President Bush is scheduled to release his proposed federal budget today, kicking off months of hearings in Congress about how or whether to match his ideas.

Price began early, holding a hearing last week on the department's long-term goals.

Brian Michael Jenkins, a senior policy scholar with Stanford University, furthered Price's ideas about making natural disasters, along with food safety and public health, a high priority.

"Natural hazards preparedness should be made part of the core of homeland security," Jenkins testified.

Price would keep the subcommittee's principle of sending money to at-risk communities, but he wants to revisit the idea of which communities are most at risk.

That's fine to people such as John Rukavina, Wake County public safety director. His folks would be the ones figuring out how to communicate during a disastrous plane crash.

"Depending on whether you're a pessimist or an optimist or in public safety or not, people say, 'Not much has happened in a while,' " Rukavina said. "I just think it means something can happen any time."

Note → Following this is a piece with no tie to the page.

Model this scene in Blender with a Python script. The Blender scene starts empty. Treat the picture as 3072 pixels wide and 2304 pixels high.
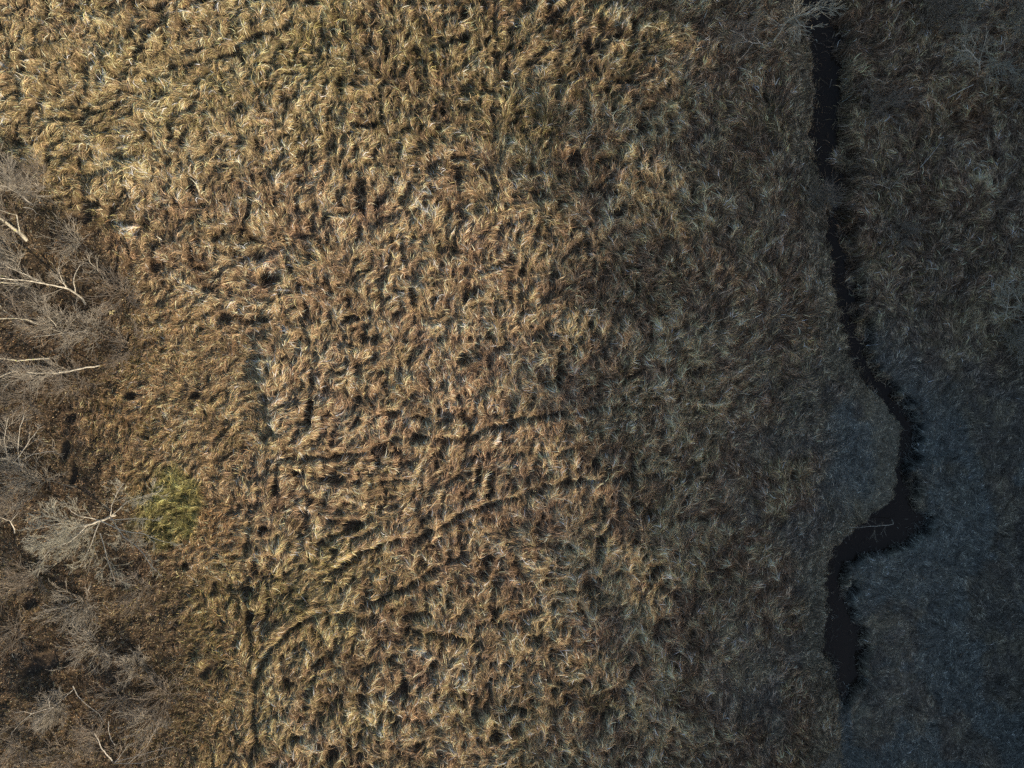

Price isn't the only one taking measure of the department.

In the House, Congress has a separate Homeland Security policy committee, led by Mississippi Democrat Bennie Thompson.

Thompson has his own ideas about improvements, saying last week he wants to toughen regulation of chemical plant security and bring under federal control the security of public rail and mass transit systems.

It's up to Price's panel to pay for those projects, meaning the leaders have to work together.

"I don't think any individual owns this mission entirely," Cilluffo said.